7.44pm. Sadadeen booth now in, and CLP candidate Matt Conlan is home and hosed with 53.6 per cent of the primary vote. Paul Herrick now leads the Labor candidate 20.3 per cent to 16.5 per cent, while the Greens got a boost from Sadadeen to finish on 9.6 per cent, still down on 10.7 per cent in 2005. Only declaration votes and some more postals to come, which shouldn’t make much difference.

7.05pm. We’ve now got mobile, pre-poll, postal and the small Windmill booth, leaving only the large Sadadeen both (about two-thirds of the total) and declarations (a small handful). Barring something unexpected in Sadadeen, the CLP are looking very good – 62.4 per cent compared with an equivalent 51.4 per cent in 2005. Herrick (17.1 per cent) should finish clear of Labor (13.6 per cent), but it probably won’t be enough. Greens down from 8.7 per cent to 7.0 per cent.

7.00pm. Comparison of pre-poll votes from the 2005 election: the CLP are up from 55.0 per cent to 59.3 per cent, Labor are down from 37.6 per cent to 16.9 per cent and the Greens are up from 7.4 per cent to 7.6 per cent. Filling the gap from Labor’s decline is independent Paul Herrick, on 16.3 per cent. So the swing on pre-polls is not so big you would say the CLP is out of the woods yet.

6.53pm.

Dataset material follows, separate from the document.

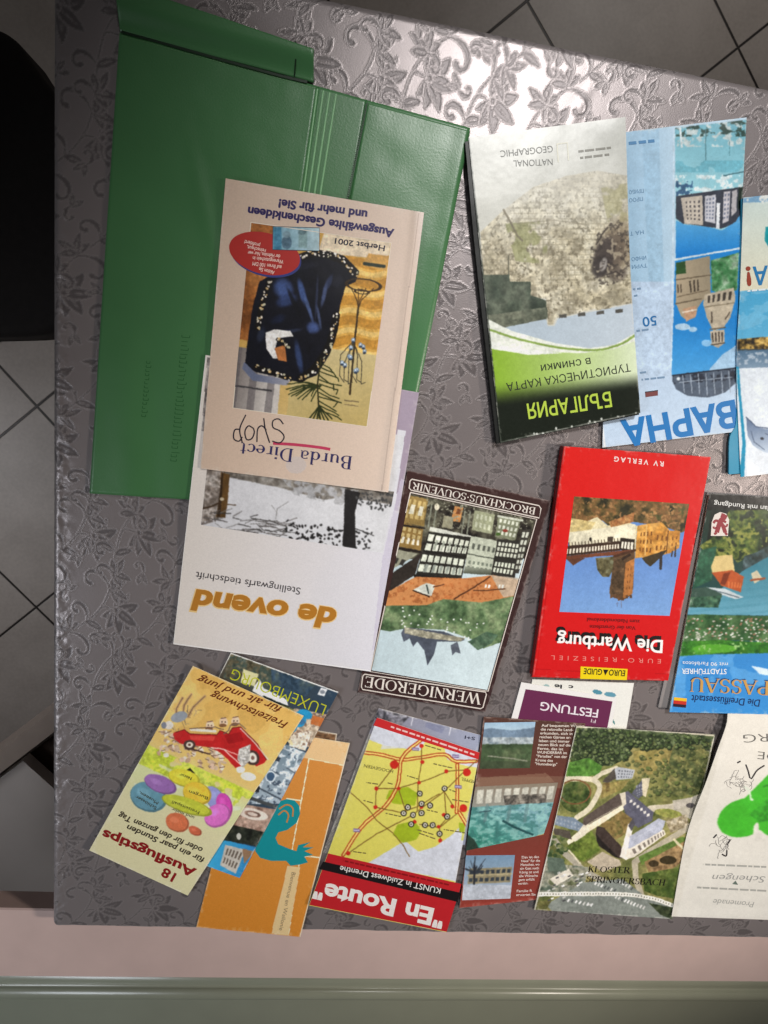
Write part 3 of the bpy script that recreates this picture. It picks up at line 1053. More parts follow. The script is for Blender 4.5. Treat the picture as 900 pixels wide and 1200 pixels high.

Pre-poll votes are in, and they suggest a comfortable ride for the CLP candidate, who has 211 of 356 votes (59.3 per cent).

Kingston and Wakefield

The Adelaide Advertiser has published a poll of federal voting intention in the marginal seats of Kingston and Wakefield, showing Labor with respective leads of 57-43 and 58-42. A similar poll published in January had Labor’s lead in Kingston at 56-44. Labor lost both Kingston and Wakefield at the 2004 election: Kingston by 119 votes following an unfavourable redistribution and a small swing against sitting member David Cox, and Wakefield by 0.7 per cent despite a redistribution that turned a safe Liberal rural seat into a semi-urban seat with a notional Labor margin of 1.5 per cent. The Advertiser’s article is very light on details, such as sample sizes and primary votes. Perhaps some community-spirited South Australian reader might care to send a scan of a table, if there is one.

Victoria and Albert (Park)

A black swan day in Victorian politics, with the wholly unheralded news that Premier Steve Bracks and Deputy Premier John Thwaites are calling it a day. Whither the Victorian government? Not my concern (not until 2010, anyway). What matters here is that two by-elections will soon be upon us. The Liberals could be forgiven for taking a pass in Bracks’s seat of Williamstown, as they did in the happier times of 1994 when Bracks replaced Joan Kirner. Thwaites’s seat of Albert Park is quite a different matter. Labor recorded some fairly modest margins in the seat last decade – 5.8 per cent in 1992, 6.4 per cent in 1999. The margin was back inside 10 per cent at last November’s election, which surely counts as striking distance for a by-election involving a third-term government. With the government continuing to travel reasonably well, the reality is that the Liberals will not be at all confident, but shirking this contest is simply not an option.